INFO 274 could cause PI issues

INFO 274 PI insurance

Advisers with SMSF clients should review their professional indemnity cover to determine if there are any policy restrictions regarding those services.

A compliance expert has warned the Australian Securities and Investments Commission’s (ASIC) new approach to SMSF establishments in its recently released Information Sheet 274 (INFO 274) could create issues for practitioners from a professional indemnity (PI) insurance perspective should the guideline be followed.

Alexis Compliance Risk Solutions founding director Christina Kalantzis pointed out one organisation offering PI cover underwriting services has stipulated its own required balance that must be in place for SMSF members before it will insure advisers servicing these types of clients.

“AXA won’t cover a lot of AFSLs (Australian financial services licensees) that (include service on high volumes of) life insurance or self-managed super funds with balances less than $500,000,” Kalantzis told delegates at the Financial Observer Professional Indemnity Insurance Symposium held in Sydney last week.

“Isn’t that interesting because ASIC just released a guidance paper didn’t they and what did they say? They took the recommended minimum establishment balance of $500,000 off,” she observed.

“They actually said we’re not going to recommend minimum balances anymore.
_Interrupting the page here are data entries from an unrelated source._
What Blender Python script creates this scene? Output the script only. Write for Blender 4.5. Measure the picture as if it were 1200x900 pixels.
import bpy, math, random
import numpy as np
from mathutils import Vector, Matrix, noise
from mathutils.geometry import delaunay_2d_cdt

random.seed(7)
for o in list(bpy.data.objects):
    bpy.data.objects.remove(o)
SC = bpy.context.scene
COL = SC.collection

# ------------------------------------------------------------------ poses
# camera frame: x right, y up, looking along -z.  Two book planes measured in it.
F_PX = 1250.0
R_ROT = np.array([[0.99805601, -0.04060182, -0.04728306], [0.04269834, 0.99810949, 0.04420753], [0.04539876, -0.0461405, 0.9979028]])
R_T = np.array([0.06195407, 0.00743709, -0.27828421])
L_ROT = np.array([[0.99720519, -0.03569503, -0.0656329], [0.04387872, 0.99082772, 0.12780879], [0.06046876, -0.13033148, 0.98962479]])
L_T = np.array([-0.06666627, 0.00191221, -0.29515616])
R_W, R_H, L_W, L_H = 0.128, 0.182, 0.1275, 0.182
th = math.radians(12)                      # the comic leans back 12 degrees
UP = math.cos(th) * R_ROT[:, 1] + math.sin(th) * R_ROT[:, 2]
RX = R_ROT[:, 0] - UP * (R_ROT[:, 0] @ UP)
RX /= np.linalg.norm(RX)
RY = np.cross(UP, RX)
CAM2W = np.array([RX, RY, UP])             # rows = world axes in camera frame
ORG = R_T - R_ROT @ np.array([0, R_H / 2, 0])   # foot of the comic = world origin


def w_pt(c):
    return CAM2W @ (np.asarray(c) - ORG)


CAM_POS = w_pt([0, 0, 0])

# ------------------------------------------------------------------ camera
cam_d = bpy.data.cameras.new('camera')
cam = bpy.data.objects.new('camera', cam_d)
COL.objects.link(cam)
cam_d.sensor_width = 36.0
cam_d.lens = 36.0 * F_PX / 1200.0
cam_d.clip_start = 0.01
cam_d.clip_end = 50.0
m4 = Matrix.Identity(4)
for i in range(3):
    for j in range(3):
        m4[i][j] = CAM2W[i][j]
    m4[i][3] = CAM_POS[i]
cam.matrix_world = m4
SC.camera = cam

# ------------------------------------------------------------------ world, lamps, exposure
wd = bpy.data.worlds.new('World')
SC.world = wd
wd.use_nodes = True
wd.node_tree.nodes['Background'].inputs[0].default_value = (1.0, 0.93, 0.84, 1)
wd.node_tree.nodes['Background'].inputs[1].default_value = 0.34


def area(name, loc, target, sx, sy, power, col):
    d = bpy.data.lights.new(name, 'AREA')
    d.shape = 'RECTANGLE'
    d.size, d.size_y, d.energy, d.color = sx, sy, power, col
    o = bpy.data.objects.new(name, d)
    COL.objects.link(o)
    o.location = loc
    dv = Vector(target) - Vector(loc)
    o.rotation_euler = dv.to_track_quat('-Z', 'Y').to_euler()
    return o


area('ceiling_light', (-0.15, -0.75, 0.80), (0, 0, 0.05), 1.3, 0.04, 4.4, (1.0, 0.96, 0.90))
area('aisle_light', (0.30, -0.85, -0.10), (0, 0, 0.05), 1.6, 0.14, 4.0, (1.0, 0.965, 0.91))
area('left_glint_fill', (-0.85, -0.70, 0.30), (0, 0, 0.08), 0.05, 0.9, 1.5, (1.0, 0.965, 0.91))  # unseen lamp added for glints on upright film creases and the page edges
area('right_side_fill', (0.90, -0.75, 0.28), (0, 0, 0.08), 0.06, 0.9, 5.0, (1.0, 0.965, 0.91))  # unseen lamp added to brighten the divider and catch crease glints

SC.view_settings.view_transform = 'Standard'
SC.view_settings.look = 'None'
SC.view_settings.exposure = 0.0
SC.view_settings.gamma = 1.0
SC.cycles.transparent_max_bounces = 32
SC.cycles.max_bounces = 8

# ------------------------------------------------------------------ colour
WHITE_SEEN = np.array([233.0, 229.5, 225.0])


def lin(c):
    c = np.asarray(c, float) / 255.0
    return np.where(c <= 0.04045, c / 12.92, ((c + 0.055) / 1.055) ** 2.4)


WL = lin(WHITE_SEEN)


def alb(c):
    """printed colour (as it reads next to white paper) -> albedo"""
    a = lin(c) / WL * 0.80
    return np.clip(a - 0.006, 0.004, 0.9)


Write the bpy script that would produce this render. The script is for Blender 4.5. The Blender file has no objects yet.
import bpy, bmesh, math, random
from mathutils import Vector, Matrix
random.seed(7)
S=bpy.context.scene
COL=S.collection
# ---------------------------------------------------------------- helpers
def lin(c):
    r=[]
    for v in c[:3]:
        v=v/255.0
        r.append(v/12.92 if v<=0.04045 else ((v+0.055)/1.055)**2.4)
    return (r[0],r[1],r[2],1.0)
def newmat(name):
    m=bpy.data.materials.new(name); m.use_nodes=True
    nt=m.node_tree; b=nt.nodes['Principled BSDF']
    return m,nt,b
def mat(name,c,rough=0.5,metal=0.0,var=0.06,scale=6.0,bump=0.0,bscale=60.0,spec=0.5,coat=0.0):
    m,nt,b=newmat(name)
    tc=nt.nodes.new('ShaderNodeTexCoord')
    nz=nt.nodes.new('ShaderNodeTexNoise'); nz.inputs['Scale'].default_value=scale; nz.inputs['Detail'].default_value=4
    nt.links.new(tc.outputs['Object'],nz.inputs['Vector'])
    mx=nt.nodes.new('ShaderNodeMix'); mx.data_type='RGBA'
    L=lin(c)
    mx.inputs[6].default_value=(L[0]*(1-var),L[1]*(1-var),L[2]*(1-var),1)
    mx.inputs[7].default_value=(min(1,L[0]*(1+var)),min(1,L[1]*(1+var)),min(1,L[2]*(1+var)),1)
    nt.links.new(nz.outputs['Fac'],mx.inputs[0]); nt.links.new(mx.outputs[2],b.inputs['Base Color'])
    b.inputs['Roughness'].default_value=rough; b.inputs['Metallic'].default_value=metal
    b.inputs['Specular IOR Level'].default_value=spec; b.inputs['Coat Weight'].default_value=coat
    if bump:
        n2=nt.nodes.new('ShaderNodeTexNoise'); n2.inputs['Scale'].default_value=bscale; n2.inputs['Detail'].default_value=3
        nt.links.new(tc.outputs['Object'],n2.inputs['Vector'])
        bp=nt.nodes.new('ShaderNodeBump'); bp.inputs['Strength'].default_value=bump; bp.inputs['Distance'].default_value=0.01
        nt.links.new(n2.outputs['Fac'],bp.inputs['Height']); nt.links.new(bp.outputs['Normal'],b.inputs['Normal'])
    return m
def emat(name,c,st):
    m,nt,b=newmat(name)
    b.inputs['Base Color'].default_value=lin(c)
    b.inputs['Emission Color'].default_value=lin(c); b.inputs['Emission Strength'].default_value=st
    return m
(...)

As advisers you can do what you like as long as the advice to set up the SMSF is appropriate, and is in the best interests of the client and you can justify it.

She stressed to advisers the need for them to examine their PI cover in great detail to determine if any terms specify only SMSFs with a member balance of more than $500,000 can be serviced.

Moreover she pointed out some underwriters are going even further than imposing member balance limit on SMSF clients and are instead voiding cover if the licensee provides advice to any SMSFs at all.

Kalantzis emphasized the need for advisers to be proactive regarding their knowledge about the PI cover they have in place.

“You need to know what your PI insurance is and what you’re covered for and what you’re not covered for. Unfortunately a lot of people find out what they’re not covered for when there are claims afoot,” she recommended.

ASIC released its revised guidance on providing SMSF advice, Information Sheet 274, in December last year.